*Task requirements*
From the entries below, pull out each line where "trees" appears.

*Data entries*
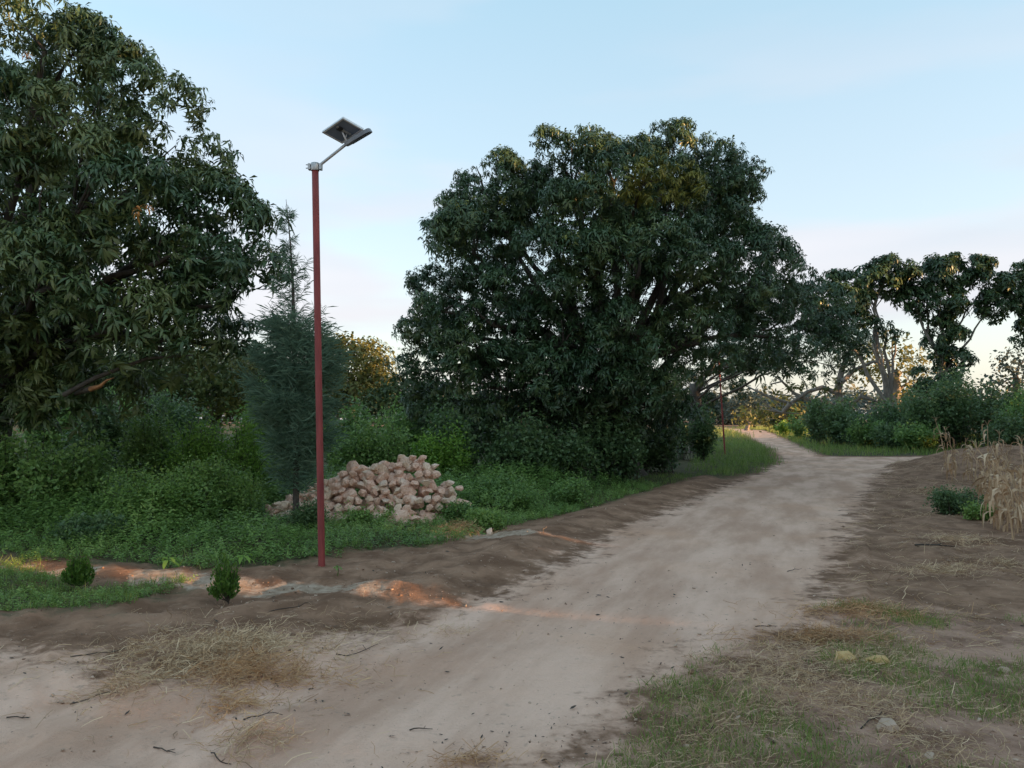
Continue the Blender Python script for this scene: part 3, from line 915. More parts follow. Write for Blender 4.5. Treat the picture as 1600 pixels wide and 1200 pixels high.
far_tree('yellow green round tree at the far bend of the road', 1222, 672, 95,
         [(1222, 640, 22, 14, 0), (1205, 648, 18, 13, 0), (1240, 646, 16, 13, 0)], 'tree_yellow', 1.6, 2.0, tint0=0.45)
far_tree('small yellow bush tree beside the far road', 1166, 672, 110, [(1165, 655, 12, 9, 0), (1175, 658, 10, 7, 0)], 'tree_yellow', 1.6, 2.0, tint0=0.7)
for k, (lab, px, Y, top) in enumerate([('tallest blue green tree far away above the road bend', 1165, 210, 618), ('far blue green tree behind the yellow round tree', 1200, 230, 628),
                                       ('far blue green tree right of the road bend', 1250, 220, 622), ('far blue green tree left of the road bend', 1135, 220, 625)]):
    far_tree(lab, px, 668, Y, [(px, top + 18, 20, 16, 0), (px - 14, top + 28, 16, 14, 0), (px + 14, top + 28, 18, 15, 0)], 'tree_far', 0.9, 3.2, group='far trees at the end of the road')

# a far wood closes the horizon between the nearer trees
def far_wood():
    b = Bag()
    n = 3600
    a = np.radians(rng.uniform(-48, 48, n))
    d = rng.uniform(230, 330, n)
    x, y = d * np.sin(a), d * np.cos(a)
    h = 5.0 + 6 * fbm(a * 40, d * 0.02, 1.0, 77, 3)
    z = h * np.sqrt(rng.random(n))
    pos = np.stack([x, y, z], 1)
    ax = rng.normal(0, 0.5, (n, 3)) + np.array([0, -0.5, 1])
    scatter_variants(CLU_FAR, b, pos, ax, rng.uniform(5, 8.5, n), np.clip(rng.normal(0.45, 0.2, n), 0, 1))
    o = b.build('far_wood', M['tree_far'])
    tag(o, 'line of far blue green woodland along the horizon', 'woodland', None, 'stuff')
far_wood()

# unseen woodland right of the road, added to keep low sun off the clearing
def sun_screen_wood():
    b = Bag()
    s = np.array([math.cos(R(SUN_AZ)), -math.sin(R(SUN_AZ))])
    te = math.tan(R(SUN_EL))
    for (x0, x1, y0, y1, top, n) in ((23, 29, -26, 28.4, 12.3, 30000), (42, 49, -18, 58, 12.5, 25000)):
        x = rng.uniform(x0, x1, n)
        y = rng.uniform(y0, y1, n)
        h = top * (0.72 + 0.5 * fbm(y, x * 0.3, 0.35, 61, 3))
        z = h * rng.random(n) ** 0.9
        perp = math.sin(R(SUN_AZ)) * x + math.cos(R(SUN_AZ)) * y
        xh = x - z / te * s[0]
        gap = (np.abs(perp - 6.35 + 0.12 * np.sin(z * 3)) < 0.34) & (xh > -13) & (xh < -0.35)  # leaves left out so sun streaks reach the clearing floor
        gap |= (np.abs(perp - 10.0) < 0.32) & (xh > -2.8) & (xh < 1.0)
        gap |= (np.abs(perp - 36.8) < 1.5) & (z > 8.3) & (x > 40)      # treeline cut lower here so sun reaches the yellow green tree
        k = ~gap
        pos = np.stack([x, y, z], 1)[k]
        big = np.array([[0.34, 0, 0], [0, 0.2, 0.06], [-0.34, 0, 0], [0, -0.2, 0.06]])
        ax = rng.normal(0, 1, (len(pos), 3))
        ax[:, 0] += 0.8
        b.scatter(big, np.array([(0, 1, 2), (0, 2, 3)]), pos, frames(ax, rng.uniform(0, 6.28, len(pos))), rng.uniform(0.8, 1.35, len(pos)), np.clip(rng.normal(0.45, 0.2, len(pos)), 0, 1))
    o = b.build('woodland', M['tree'])
    tag(o, 'unseen woodland edge right of the road, out past the maize, shaped to screen the sun', 'woodland', None, 'stuff')
sun_screen_wood()

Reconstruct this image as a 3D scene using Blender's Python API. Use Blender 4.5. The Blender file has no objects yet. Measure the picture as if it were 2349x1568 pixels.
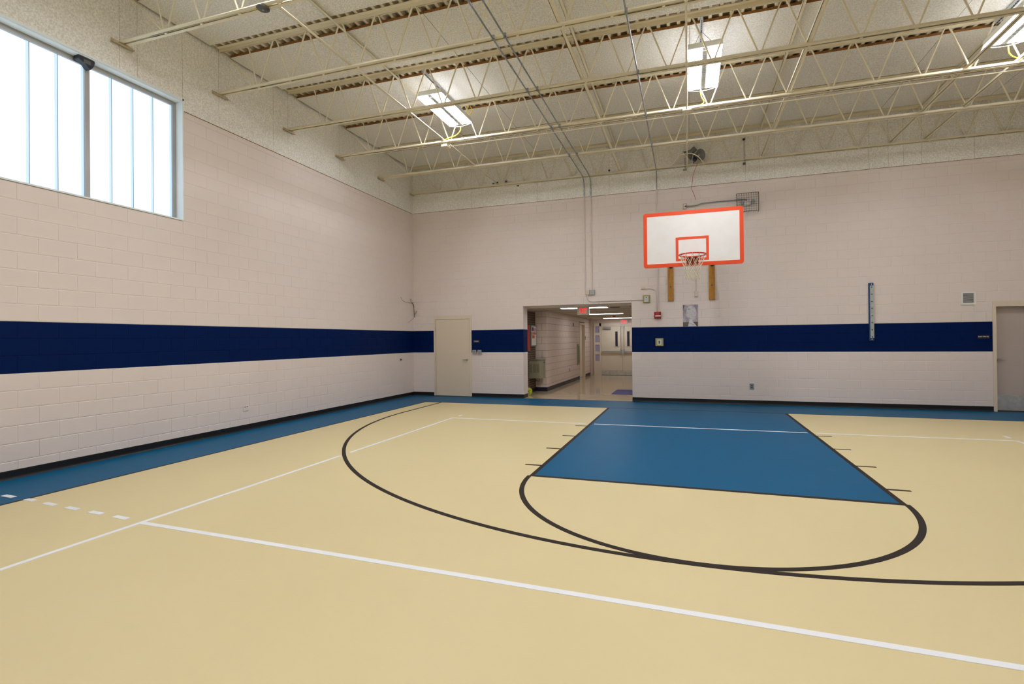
import bpy, math, random
from mathutils import Vector, Matrix
random.seed(7)
S = bpy.context.scene
C = S.collection

# ------------------------------------------------------------------ camera
cam_d = bpy.data.cameras.new('camera'); cam = bpy.data.objects.new('camera', cam_d); C.objects.link(cam)
YAW, PITCH, ROLL, FPX = 0.3137, 0.0044, -0.0099, 1148.53
f = Vector((-math.sin(YAW)*math.cos(PITCH), math.cos(YAW)*math.cos(PITCH), math.sin(PITCH)))
r = Vector((math.cos(YAW), math.sin(YAW), 0)); u = r.cross(f)
rr = math.cos(ROLL)*r + math.sin(ROLL)*u; uu = -math.sin(ROLL)*r + math.cos(ROLL)*u
M = Matrix((rr, uu, -f)).transposed().to_4x4(); M.translation = Vector((7.4722, -12.6261, 1.5564))
cam.matrix_world = M
cam_d.sensor_fit = 'HORIZONTAL'; cam_d.sensor_width = 36.0; cam_d.lens = FPX*36.0/2349
cam_d.shift_x = -31.87/2349; cam_d.shift_y = -10.62/2349
cam_d.clip_start = 0.05; cam_d.clip_end = 200
S.camera = cam

# ------------------------------------------------------------------ world, exposure
w = bpy.data.worlds.new('world'); S.world = w; w.use_nodes = True
w.node_tree.nodes['Background'].inputs[0].default_value = (0.75, 0.86, 1.0, 1)
w.node_tree.nodes['Background'].inputs[1].default_value = 0.6
S.view_settings.view_transform = 'Standard'; S.view_settings.look = 'None'
S.cycles.max_bounces = 6; S.cycles.diffuse_bounces = 5; S.cycles.glossy_bounces = 3; S.cycles.adaptive_threshold = 0.02; S.cycles.transmission_bounces = 2
S.view_settings.exposure = 0.0; S.view_settings.gamma = 1.0; S.view_settings.use_curve_mapping = False
LAMP = 65.0          # radiance of the high-bay lenses
WINDOW = 1.4        # radiance of the translucent daylight panels
HALL = 15.0           # radiance of the corridor fixtures

# ------------------------------------------------------------------ materials
def lin(c):
    return tuple((v/12.92 if v <= 0.04045 else ((v+0.055)/1.055)**2.4) for v in (x/255.0 for x in c)) + (1.0,)
MATS = {}
def mat(name, rgb, rough=0.6, metal=0.0, spec=0.5, emit=0.0, emit_rgb=None, noise=None, bump=None, rgb2=None, alpha=1.0):
    """noise=(scale, amount) mixes rgb with rgb2; bump=(scale, strength, distance)"""
    m = bpy.data.materials.new(name); m.use_nodes = True; nt = m.node_tree; N = nt.nodes; b = N['Principled BSDF']
    b.inputs['Base Color'].default_value = lin(rgb); b.inputs['Roughness'].default_value = rough
    b.inputs['Metallic'].default_value = metal; b.inputs['Specular IOR Level'].default_value = spec
    if emit:
        b.inputs['Emission Color'].default_value = lin(emit_rgb or rgb); b.inputs['Emission Strength'].default_value = emit
    if noise or bump:
        tc = N.new('ShaderNodeTexCoord'); geo = N.new('ShaderNodeNewGeometry')
    if noise:
        n = N.new('ShaderNodeTexNoise'); n.inputs['Scale'].default_value = noise[0]; n.inputs['Detail'].default_value = noise[2] if len(noise) > 2 else 4
        nt.links.new(geo.outputs['Position'], n.inputs['Vector'])
        rp = N.new('ShaderNodeMapRange'); rp.inputs[1].default_value = 0.35; rp.inputs[2].default_value = 0.65
        rp.inputs[3].default_value = 0; rp.inputs[4].default_value = noise[1]
        nt.links.new(n.outputs['Fac'], rp.inputs[0])
        mx = N.new('ShaderNodeMix'); mx.data_type = 'RGBA'
        mx.inputs[6].default_value = lin(rgb); mx.inputs[7].default_value = lin(rgb2 or tuple(v*0.85 for v in rgb))
        nt.links.new(rp.outputs[0], mx.inputs[0]); nt.links.new(mx.outputs[2], b.inputs['Base Color'])
    if bump:
        n2 = N.new('ShaderNodeTexNoise'); n2.inputs['Scale'].default_value = bump[0]; n2.inputs['Detail'].default_value = 3
        nt.links.new(geo.outputs['Position'], n2.inputs['Vector'])
        bp = N.new('ShaderNodeBump'); bp.inputs['Strength'].default_value = bump[1]; bp.inputs['Distance'].default_value = bump[2]
        nt.links.new(n2.outputs['Fac'], bp.inputs['Height']); nt.links.new(bp.outputs['Normal'], b.inputs['Normal'])
    MATS[name] = m
    return m
mat('wall_paint', (231, 218, 208), 0.6, spec=0.2, noise=(0.9, 0.35), rgb2=(226, 212, 201), bump=(160, 0.12, 0.002))
mat('wall_blue', (0, 27, 76), 0.5, spec=0.08, noise=(1.1, 0.4), rgb2=(0, 24, 71), bump=(160, 0.12, 0.002))
mat('panel', (250, 248, 239), 0.95, spec=0.05, noise=(52, 0.8, 8), rgb2=(213, 207, 193), bump=(100, 0.4, 0.006))
mat('panel_edge', (164, 116, 66), 0.9, spec=0.1, noise=(30, 0.6), rgb2=(120, 82, 44))
mat('deck', (226, 214, 190), 0.6)
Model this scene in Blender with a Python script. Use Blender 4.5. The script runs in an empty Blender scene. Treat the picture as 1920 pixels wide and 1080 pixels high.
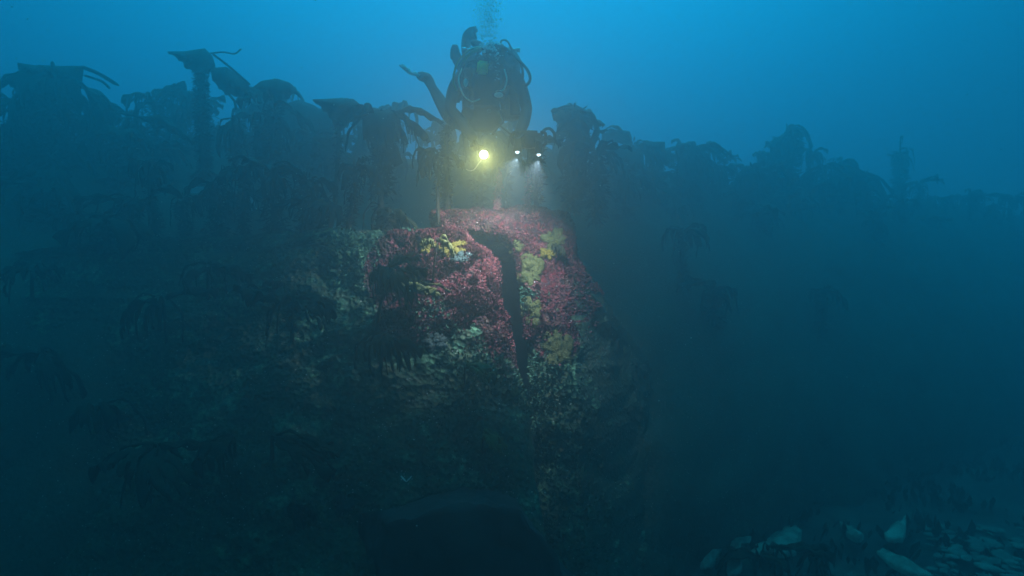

*Output of the exercise*
    far_tree(lab, px, 668, Y, [(px, top + 18, 20, 16, 0), (px - 14, top + 28, 16, 14, 0), (px + 14, top + 28, 18, 15, 0)], 'tree_far', 0.9, 3.2, group='far trees at the end of the road')
# a far wood closes the horizon between the nearer trees